Yeah, wasn't sure how best to test the new stuff since we haven't had a chance to add parallel yet.

tony.kay22:05:48

the cookbook has a recipe

tony.kay22:05:11

or just add :parallel true to any load data that doesn't care about order

tony.kay22:05:57

deployed to clojars

ethangracer23:05:03

@therabidbanana: did post-mutations break for you with your patch?

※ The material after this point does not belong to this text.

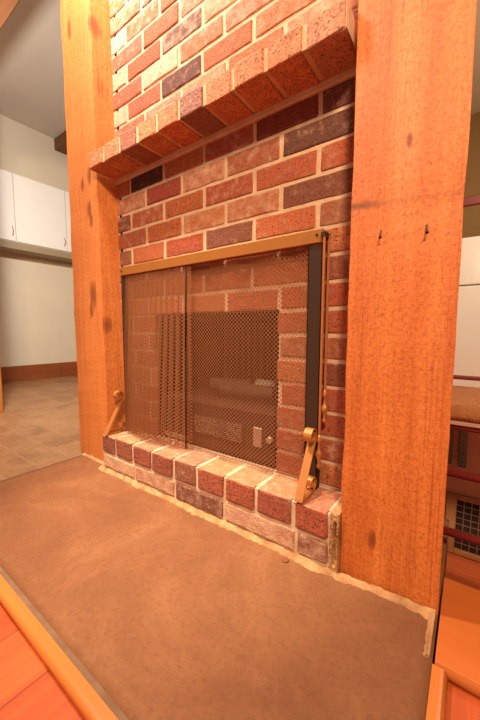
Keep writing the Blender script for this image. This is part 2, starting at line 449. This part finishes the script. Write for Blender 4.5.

Mine have stopped working...

ethangracer23:05:23

i’m not seeing how your code would affect it, but nothing else has changed

therabidbanana23:05:45

I don't think they have - we only have one post-mutation in our code though.

therabidbanana23:05:16

Oh wait, maybe they have.

ethangracer23:05:35

confirmed. loaded-callback is somehow being called with one thing as the items argument

ethangracer23:05:54

since that one thing is a data state (which is map), the set-loading function is iterating over key value pairs instead of maps

ethangracer23:05:01

can’t quite track down where that’s happening yet

ethangracer23:05:44

but i’m observing it while debugging the loaded-callback in chrome, untangled.client.impl.data-fetch:268

ethangracer23:05:34

I suspect it has something to do with action-with-args

therabidbanana23:05:05

I'm for some reason only seeing the post-mutations break down in with advanced optimizations

therabidbanana23:05:29

Or maybe just something about our development build triggers what we also have in a post-mutation so that it still works

ethangracer23:05:03

I’ve reset my build and cleared cache a few times, pretty sure it’s not a compilation thing

ethangracer23:05:09

not sure how the tests aren’t catching it though

ethangracer23:05:50

yeah, rolled back a few commits and re-published to my local repo — post mutations work fine with the old, not with the new

ethangracer23:05:10

i’ll keep digging, see if I can find it

therabidbanana23:05:48

I'm actually seeing that post-mutations work with the latest snapshot. Still trying to dig into it on my side.